Data entries:
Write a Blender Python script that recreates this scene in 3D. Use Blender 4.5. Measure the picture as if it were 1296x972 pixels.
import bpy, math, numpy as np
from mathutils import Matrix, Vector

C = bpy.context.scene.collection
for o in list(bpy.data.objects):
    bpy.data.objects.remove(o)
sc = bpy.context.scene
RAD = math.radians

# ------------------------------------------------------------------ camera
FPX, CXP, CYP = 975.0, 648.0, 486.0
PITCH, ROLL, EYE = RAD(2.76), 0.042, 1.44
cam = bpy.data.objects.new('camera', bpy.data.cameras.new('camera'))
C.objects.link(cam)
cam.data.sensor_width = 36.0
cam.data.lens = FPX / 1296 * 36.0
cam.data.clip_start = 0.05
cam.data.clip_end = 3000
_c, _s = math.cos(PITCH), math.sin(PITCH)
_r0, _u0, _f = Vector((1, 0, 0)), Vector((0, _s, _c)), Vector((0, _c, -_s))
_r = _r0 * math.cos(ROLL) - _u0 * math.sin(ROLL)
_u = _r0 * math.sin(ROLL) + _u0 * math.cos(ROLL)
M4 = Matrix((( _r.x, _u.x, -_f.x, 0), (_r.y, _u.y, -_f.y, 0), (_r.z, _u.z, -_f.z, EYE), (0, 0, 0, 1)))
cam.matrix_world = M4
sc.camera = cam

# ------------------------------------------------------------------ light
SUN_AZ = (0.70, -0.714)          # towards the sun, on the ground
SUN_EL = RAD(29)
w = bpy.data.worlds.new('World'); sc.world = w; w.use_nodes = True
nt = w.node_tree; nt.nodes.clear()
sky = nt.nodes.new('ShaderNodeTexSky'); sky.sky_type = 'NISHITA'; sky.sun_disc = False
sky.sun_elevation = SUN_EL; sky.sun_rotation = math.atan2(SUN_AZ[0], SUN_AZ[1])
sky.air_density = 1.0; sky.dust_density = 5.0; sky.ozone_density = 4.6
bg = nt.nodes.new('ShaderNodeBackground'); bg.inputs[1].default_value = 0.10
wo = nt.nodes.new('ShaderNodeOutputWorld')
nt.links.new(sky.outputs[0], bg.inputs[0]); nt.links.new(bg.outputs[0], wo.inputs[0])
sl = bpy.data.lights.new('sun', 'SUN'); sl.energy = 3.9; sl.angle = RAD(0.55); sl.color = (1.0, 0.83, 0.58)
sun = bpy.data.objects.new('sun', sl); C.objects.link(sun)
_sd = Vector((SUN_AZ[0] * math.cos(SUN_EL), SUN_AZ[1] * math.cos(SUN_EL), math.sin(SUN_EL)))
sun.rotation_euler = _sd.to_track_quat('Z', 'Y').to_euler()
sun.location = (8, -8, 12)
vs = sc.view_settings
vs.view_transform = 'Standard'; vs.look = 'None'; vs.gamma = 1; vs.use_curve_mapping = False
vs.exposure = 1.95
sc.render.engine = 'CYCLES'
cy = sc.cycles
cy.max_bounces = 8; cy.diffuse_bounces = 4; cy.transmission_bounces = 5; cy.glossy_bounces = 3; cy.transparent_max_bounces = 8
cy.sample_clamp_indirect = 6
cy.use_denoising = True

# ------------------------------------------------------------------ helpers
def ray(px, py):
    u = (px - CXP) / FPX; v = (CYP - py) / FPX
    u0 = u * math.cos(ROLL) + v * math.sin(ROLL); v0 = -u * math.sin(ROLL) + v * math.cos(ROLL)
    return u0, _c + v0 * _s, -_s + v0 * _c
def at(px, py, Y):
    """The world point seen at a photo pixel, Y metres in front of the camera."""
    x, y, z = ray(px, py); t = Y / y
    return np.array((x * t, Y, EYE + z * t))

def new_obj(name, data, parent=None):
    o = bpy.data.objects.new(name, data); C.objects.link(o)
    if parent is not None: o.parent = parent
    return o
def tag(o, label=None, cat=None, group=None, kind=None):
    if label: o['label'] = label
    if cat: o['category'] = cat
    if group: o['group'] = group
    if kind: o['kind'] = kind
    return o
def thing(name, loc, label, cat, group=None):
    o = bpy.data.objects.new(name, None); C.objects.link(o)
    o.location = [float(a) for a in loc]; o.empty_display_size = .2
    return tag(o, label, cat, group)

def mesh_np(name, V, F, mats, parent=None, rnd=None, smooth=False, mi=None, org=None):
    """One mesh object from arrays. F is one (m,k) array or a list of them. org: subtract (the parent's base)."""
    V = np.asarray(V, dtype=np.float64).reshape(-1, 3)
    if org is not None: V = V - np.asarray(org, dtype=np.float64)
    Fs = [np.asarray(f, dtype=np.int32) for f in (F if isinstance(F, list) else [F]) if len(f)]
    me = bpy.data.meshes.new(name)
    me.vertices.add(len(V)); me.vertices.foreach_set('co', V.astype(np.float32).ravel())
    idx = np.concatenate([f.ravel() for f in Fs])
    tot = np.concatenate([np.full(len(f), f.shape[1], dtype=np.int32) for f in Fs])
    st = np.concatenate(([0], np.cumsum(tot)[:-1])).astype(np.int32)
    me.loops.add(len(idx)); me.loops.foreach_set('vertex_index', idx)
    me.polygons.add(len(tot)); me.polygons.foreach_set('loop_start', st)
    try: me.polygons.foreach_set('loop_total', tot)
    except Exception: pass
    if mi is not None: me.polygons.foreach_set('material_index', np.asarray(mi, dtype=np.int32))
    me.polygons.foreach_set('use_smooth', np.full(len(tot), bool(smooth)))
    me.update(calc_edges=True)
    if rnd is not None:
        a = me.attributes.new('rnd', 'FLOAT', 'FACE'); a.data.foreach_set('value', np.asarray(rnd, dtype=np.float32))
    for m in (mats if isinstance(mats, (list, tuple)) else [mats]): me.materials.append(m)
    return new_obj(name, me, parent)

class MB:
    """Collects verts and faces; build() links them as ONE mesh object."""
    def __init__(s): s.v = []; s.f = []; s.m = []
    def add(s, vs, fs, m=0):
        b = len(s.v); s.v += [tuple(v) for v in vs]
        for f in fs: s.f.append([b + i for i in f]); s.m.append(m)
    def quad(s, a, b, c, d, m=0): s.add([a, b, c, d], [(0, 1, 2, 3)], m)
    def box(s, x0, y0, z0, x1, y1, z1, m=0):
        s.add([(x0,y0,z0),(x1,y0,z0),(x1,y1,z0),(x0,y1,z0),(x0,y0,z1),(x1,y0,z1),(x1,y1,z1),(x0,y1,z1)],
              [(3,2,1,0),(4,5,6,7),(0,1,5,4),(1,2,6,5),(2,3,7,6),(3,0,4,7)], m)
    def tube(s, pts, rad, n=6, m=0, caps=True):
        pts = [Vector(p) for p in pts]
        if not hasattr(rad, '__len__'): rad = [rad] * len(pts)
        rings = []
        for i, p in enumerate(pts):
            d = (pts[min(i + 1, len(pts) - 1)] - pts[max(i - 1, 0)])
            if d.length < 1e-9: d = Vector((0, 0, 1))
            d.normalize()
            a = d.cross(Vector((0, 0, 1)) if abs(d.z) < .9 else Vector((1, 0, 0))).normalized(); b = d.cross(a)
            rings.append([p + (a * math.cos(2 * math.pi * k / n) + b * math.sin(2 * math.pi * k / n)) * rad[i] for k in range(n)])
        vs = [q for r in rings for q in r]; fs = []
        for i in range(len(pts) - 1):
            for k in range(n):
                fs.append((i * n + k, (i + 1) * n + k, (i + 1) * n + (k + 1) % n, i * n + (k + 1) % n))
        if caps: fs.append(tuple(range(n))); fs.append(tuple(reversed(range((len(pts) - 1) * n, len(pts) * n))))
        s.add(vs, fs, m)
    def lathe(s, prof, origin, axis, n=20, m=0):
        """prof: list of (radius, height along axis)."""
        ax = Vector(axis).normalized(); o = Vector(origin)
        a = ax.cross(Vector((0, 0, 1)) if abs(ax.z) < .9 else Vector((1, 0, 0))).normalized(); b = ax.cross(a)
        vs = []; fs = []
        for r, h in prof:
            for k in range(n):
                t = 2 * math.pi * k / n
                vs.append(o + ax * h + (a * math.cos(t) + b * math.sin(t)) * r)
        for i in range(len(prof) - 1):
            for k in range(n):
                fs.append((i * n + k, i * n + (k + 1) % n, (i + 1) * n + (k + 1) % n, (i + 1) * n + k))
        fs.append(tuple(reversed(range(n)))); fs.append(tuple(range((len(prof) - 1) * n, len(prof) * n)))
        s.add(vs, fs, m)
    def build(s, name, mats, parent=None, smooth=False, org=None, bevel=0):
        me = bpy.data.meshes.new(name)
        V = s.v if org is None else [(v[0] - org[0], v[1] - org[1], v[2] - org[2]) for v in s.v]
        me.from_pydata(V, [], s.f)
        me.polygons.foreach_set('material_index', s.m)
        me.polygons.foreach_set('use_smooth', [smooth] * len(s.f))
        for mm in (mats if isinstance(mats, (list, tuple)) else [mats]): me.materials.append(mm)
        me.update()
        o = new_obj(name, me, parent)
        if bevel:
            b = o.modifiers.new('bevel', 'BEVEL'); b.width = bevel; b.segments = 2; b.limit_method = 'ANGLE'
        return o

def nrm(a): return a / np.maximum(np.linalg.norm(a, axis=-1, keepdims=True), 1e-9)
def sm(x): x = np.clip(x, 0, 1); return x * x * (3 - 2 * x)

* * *

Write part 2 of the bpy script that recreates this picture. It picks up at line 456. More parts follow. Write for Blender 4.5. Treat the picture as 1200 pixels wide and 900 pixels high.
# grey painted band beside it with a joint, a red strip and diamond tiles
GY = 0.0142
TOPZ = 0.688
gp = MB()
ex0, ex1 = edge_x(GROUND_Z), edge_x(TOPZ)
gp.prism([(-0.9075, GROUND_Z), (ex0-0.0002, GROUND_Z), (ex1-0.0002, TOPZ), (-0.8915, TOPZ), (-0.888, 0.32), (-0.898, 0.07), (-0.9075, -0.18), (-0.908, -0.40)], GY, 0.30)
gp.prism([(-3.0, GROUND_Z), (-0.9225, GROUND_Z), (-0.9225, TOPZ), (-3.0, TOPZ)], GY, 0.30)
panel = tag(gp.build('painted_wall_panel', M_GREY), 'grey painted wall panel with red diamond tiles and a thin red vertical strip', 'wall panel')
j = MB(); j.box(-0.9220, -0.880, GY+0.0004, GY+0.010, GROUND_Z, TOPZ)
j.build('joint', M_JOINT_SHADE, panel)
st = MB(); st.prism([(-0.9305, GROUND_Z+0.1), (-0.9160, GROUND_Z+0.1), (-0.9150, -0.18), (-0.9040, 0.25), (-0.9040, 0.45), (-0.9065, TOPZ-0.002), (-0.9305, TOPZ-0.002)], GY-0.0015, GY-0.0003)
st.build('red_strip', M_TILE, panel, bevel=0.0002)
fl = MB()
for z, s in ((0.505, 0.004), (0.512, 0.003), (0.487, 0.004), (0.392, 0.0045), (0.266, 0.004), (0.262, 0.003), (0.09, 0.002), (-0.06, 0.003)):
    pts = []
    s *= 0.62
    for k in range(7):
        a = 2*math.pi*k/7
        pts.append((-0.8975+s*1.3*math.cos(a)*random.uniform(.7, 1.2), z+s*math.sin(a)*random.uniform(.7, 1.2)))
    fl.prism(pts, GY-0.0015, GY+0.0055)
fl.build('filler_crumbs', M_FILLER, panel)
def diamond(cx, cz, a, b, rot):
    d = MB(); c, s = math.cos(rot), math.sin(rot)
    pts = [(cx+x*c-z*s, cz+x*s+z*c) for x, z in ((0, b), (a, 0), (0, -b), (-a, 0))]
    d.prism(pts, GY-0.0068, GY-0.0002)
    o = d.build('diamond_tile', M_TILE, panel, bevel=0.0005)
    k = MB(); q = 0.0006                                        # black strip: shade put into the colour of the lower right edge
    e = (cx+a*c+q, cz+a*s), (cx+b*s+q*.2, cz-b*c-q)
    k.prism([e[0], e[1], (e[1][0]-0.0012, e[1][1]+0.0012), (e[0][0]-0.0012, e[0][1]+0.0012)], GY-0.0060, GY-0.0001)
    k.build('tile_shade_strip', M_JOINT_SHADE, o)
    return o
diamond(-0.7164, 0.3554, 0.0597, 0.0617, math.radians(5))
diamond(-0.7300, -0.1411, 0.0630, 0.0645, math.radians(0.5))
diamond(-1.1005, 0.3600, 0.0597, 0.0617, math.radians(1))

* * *

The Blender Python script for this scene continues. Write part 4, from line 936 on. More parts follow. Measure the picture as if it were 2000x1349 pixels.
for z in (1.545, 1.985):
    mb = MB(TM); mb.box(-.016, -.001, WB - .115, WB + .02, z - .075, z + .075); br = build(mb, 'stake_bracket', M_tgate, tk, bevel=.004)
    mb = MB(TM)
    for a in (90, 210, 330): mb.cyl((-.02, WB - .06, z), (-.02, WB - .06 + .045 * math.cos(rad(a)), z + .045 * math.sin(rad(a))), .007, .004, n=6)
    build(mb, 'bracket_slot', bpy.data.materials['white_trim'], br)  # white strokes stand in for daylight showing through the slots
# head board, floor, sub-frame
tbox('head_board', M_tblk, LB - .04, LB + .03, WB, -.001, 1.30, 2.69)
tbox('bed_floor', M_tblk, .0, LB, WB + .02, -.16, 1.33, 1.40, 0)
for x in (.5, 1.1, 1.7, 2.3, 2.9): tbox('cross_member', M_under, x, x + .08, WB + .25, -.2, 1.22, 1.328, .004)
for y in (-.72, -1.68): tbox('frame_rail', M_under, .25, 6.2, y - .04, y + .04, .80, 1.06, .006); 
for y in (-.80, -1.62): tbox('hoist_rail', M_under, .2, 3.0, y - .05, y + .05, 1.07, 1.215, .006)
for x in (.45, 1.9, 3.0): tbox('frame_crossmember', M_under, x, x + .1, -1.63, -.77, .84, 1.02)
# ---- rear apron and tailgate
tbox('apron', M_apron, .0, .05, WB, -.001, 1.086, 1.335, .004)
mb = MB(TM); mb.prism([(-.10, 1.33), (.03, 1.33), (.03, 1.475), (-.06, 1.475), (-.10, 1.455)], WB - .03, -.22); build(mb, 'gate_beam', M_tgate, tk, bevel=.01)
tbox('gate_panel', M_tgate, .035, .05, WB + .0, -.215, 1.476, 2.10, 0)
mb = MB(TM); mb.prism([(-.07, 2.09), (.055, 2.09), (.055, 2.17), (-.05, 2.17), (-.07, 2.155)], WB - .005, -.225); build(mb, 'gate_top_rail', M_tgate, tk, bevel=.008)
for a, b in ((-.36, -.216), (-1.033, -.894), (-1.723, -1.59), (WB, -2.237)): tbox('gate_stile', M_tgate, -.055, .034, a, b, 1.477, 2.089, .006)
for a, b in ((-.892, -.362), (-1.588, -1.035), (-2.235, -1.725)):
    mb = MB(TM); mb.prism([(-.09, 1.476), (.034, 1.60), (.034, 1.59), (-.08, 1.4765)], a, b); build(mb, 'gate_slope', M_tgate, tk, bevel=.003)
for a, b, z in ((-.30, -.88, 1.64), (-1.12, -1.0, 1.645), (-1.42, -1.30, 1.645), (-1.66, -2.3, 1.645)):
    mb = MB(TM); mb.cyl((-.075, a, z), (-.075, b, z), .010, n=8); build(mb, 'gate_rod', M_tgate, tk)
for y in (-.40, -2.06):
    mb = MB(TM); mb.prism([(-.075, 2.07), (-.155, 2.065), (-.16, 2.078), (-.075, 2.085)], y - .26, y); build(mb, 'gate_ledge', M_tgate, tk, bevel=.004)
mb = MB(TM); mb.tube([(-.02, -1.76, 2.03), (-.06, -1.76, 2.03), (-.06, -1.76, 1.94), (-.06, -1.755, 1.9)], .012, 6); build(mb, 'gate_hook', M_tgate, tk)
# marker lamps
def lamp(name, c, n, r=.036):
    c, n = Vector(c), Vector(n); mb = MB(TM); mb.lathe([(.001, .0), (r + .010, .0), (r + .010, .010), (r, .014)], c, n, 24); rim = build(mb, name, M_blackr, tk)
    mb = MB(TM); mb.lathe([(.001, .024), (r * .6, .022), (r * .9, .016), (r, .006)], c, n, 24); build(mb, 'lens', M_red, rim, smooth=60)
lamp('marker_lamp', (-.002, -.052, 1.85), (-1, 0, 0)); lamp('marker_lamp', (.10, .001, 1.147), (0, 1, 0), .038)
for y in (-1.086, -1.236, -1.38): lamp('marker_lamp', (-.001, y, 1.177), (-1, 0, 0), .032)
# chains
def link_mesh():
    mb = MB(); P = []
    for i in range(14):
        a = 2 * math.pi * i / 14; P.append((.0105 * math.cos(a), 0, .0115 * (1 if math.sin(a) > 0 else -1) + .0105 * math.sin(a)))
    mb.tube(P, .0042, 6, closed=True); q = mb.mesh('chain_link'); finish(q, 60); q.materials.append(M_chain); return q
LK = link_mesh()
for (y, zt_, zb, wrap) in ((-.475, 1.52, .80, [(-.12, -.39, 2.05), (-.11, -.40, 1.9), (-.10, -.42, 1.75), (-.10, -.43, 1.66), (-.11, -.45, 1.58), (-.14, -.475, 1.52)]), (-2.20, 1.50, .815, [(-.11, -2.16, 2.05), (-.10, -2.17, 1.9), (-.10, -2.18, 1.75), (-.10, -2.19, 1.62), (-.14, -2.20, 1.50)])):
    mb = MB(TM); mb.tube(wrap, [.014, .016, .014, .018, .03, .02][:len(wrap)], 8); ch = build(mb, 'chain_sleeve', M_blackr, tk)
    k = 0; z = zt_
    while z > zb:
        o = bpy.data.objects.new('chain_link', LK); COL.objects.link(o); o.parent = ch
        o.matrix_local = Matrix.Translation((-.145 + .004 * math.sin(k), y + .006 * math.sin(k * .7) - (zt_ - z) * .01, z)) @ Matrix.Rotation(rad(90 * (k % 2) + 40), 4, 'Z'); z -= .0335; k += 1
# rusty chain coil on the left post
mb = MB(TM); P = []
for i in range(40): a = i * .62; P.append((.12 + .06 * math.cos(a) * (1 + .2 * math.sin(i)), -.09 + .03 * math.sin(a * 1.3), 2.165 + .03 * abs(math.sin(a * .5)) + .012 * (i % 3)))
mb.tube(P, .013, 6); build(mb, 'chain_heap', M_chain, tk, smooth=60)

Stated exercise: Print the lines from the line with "Write a Blender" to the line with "RAD = math.radians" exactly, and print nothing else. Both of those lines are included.

Task answer:
Write a Blender Python script that recreates this scene in 3D. Use Blender 4.5. Measure the picture as if it were 1296x972 pixels.
import bpy, math, numpy as np
from mathutils import Matrix, Vector

C = bpy.context.scene.collection
for o in list(bpy.data.objects):
    bpy.data.objects.remove(o)
sc = bpy.context.scene
RAD = math.radians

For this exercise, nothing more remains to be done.